Thank you @Falco! I’ve got it working on a very restricted RHEL VM and a Ubuntu 18.04 VM with access to everything (for generating the image), using the supported installation method (https://github.com/discourse/discourse/blob/master/docs/INSTALL-cloud.md). The missing /sbin/boot command was what caused the github.com access error.

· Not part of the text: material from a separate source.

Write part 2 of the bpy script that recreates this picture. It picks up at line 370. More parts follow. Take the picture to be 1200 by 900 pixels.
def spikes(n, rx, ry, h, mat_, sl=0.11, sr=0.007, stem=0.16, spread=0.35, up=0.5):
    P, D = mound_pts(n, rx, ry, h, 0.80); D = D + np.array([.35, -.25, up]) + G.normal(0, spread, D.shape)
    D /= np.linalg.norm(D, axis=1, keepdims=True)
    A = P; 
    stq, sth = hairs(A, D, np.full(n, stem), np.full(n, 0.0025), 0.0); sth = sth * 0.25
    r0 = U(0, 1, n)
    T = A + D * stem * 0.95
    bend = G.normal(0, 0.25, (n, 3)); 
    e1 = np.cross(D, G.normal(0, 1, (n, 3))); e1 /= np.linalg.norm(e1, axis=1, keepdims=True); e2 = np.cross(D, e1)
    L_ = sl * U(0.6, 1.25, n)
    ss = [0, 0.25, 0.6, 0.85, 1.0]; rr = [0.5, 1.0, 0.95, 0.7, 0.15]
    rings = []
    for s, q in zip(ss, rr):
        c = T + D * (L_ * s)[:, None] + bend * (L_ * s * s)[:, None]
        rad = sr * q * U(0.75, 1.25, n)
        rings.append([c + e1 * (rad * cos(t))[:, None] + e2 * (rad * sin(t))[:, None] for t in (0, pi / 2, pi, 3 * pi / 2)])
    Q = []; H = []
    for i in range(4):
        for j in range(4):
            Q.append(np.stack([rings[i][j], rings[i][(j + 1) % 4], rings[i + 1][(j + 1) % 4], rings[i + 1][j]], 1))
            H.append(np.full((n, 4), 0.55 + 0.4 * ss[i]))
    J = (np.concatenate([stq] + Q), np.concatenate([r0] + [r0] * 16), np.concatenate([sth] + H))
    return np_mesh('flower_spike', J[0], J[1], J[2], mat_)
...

In summary and for documentation; the steps needed to create and image and run it on my server:

  • Clone discourse:
git clone https://github.com/discourse/discourse_docker.git /var/discourse && cd /var/discourse
  • Configure with default values
./discourse-setup
  • Tweak the default discourse configuration (optional)
nano /var/discourse/containers/app.yml
  • Get the local_discourse/app IMAGE ID (something like b6fa739cedf5)
docker images -a
  • Create your own tag for the image with the IMAGE ID
docker tag b6fa739cedf5 your-registry-url.com/namespace/image-name
docker push your-registry-url.com/namespace/image-name
  • On the server you’d like to create the discourse container, create a docker-compose.yaml file for your application (configure it to your specifications with something like…)
version: '3'

services:
  discourse:
    container_name: discourse_docker_custom
    image: 'your-registry-url.com/namespace/image-name:latest'
    restart: always
    shm_size: 512m
    command: /sbin/boot
    ports:
      - '80:80'
      - '443:443'
    volumes:
      - '/shared:/var/discourse/shared/standalone'
    environment:
      - DISCOURSE_DEVELOPER_EMAILS=admin@email-address.com
      - DISCOURSE_SMTP_AUTHENTICATION=none
      - DISCOURSE_SMTP_OPENSSL_VERIFY_MODE=none
      - DISCOURSE_SMTP_ADDRESS=localhost
      - DISCOURSE_SMTP_PORT=25
      - DISCOURSE_SMTP_USER_NAME=
      - DISCOURSE_SMTP_PASSWORD=
      - DISCOURSE_SMTP_ENABLE_START_TLS=true
      - DISCOURSE_HOSTNAME=your.server.com
    networks:
      - discourse

networks:
  discourse:
    driver: bridge
docker-compose up -d

…and you’ll be up and running.

5 Likes

This topic was automatically closed 30 days after the last reply. New replies are no longer allowed.